*WHAT TO WORK ON*: Everything from the first line to the line containing "-.75, 'sheathing', M_BACK, wallL)" is to be repeated exactly; nothing past it.

*DATA BLOCK*:

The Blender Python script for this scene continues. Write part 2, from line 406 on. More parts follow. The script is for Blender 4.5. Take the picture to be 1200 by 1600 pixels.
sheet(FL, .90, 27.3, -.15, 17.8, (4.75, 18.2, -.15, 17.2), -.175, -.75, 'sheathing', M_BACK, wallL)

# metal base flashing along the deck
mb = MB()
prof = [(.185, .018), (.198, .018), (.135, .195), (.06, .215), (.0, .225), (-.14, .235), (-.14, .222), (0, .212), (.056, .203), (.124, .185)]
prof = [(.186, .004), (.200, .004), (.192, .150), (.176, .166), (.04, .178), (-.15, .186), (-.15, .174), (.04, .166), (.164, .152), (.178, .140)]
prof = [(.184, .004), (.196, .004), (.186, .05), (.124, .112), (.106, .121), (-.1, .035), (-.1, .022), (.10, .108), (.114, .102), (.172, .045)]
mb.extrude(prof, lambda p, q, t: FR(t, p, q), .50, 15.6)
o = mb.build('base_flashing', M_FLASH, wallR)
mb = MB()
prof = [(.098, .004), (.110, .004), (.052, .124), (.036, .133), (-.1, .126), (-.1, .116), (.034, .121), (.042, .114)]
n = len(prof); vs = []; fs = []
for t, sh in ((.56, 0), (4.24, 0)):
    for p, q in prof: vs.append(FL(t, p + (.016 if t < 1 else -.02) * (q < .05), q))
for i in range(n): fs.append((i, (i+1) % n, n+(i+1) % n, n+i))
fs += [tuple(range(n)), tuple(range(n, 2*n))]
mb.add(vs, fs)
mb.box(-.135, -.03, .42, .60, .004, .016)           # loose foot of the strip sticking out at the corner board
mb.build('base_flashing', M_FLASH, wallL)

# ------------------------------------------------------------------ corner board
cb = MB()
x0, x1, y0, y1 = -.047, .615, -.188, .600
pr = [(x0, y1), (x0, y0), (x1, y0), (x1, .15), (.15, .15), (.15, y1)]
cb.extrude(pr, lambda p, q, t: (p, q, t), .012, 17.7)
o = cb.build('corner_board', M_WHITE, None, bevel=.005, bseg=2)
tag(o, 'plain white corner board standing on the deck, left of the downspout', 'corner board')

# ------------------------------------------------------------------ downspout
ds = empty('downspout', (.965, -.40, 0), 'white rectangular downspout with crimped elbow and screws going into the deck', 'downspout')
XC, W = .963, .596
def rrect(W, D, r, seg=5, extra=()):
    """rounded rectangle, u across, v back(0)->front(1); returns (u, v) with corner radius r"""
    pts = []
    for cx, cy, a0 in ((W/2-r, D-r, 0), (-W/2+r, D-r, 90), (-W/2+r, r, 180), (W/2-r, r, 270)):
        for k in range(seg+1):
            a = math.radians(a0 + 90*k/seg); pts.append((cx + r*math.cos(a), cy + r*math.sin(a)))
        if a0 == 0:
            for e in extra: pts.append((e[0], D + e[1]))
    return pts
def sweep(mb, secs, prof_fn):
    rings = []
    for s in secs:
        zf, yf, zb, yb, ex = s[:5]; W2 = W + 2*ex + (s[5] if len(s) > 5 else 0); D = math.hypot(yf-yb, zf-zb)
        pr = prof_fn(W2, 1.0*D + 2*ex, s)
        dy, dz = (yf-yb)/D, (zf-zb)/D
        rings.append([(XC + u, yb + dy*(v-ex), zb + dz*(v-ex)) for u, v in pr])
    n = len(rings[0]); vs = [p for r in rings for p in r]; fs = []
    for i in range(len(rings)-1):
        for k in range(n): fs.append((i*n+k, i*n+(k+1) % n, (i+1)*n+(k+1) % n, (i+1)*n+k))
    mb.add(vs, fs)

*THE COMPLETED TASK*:
The Blender Python script for this scene continues. Write part 2, from line 406 on. More parts follow. The script is for Blender 4.5. Take the picture to be 1200 by 1600 pixels.
sheet(FL, .90, 27.3, -.15, 17.8, (4.75, 18.2, -.15, 17.2), -.175, -.75, 'sheathing', M_BACK, wallL)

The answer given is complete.